◆ **WORK TO BE COMPLETED**:
Work through the data and report how many lines include the string "Python", giving the number alone.

[Rows from a 3D scene dataset]
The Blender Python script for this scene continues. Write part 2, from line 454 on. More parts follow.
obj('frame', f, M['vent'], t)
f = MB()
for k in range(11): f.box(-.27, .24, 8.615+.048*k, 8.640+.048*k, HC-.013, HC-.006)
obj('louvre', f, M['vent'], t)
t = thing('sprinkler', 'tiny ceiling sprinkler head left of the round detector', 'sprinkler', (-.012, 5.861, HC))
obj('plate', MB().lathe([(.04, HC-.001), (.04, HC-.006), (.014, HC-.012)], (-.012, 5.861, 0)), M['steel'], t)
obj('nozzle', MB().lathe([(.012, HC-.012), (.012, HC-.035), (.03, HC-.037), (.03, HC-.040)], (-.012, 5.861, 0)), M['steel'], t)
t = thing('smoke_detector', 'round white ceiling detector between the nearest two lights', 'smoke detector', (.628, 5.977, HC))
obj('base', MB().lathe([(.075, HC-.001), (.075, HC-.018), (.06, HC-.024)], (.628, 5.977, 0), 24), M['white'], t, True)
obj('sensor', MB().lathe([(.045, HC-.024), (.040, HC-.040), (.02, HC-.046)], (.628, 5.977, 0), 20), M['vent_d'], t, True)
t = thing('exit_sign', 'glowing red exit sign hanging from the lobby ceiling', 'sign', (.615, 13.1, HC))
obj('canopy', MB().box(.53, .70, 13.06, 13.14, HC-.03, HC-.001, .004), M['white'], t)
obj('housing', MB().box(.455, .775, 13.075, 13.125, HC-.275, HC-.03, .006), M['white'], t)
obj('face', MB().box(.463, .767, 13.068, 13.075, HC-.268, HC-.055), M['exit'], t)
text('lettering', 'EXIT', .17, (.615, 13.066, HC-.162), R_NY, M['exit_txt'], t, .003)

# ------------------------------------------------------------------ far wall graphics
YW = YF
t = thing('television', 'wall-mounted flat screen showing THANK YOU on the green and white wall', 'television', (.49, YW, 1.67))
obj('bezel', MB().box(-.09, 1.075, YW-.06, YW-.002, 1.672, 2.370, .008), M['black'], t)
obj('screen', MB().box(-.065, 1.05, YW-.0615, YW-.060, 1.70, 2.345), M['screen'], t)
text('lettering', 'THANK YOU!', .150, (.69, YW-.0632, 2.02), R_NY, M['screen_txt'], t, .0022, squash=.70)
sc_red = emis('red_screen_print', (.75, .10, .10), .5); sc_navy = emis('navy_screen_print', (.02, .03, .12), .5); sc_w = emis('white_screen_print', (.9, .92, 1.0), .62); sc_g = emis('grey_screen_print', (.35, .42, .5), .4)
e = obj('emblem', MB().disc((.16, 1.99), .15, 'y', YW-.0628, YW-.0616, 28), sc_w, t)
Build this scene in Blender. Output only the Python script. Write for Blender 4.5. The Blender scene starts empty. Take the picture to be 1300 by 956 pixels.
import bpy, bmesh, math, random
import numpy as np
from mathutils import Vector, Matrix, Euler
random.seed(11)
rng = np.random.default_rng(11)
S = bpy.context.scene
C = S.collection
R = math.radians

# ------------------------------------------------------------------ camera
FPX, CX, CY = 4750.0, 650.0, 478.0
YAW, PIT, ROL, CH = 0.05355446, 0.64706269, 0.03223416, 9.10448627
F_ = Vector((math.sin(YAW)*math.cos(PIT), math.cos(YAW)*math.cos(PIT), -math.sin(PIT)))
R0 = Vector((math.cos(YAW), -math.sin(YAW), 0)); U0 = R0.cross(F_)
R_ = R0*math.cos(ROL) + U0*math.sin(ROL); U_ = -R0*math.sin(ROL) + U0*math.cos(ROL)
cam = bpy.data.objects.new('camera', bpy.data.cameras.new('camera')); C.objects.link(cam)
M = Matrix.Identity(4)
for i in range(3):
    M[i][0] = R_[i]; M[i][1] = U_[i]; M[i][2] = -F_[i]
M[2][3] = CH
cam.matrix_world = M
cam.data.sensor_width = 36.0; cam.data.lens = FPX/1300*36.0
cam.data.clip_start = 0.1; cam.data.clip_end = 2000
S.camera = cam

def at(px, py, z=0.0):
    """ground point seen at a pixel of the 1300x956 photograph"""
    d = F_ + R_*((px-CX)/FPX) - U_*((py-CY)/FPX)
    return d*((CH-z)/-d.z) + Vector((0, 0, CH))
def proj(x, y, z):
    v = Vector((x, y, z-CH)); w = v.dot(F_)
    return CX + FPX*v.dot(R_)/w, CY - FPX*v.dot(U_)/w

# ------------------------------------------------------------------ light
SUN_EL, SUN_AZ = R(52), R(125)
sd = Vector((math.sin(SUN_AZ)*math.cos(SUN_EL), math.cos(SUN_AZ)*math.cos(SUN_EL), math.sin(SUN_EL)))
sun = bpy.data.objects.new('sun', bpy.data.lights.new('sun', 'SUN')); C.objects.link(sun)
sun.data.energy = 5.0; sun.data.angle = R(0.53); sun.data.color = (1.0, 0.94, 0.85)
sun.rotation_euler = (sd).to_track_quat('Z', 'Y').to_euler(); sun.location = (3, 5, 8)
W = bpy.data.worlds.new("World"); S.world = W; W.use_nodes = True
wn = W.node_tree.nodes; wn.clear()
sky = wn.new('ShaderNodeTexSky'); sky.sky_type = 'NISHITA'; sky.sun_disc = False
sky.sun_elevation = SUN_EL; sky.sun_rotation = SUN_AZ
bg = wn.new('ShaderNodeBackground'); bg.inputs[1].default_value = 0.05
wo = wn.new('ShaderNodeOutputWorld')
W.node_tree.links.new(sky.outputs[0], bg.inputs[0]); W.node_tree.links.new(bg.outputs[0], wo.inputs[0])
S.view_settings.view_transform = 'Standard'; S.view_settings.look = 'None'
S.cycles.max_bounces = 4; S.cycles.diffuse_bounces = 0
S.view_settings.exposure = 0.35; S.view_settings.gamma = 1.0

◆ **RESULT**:
2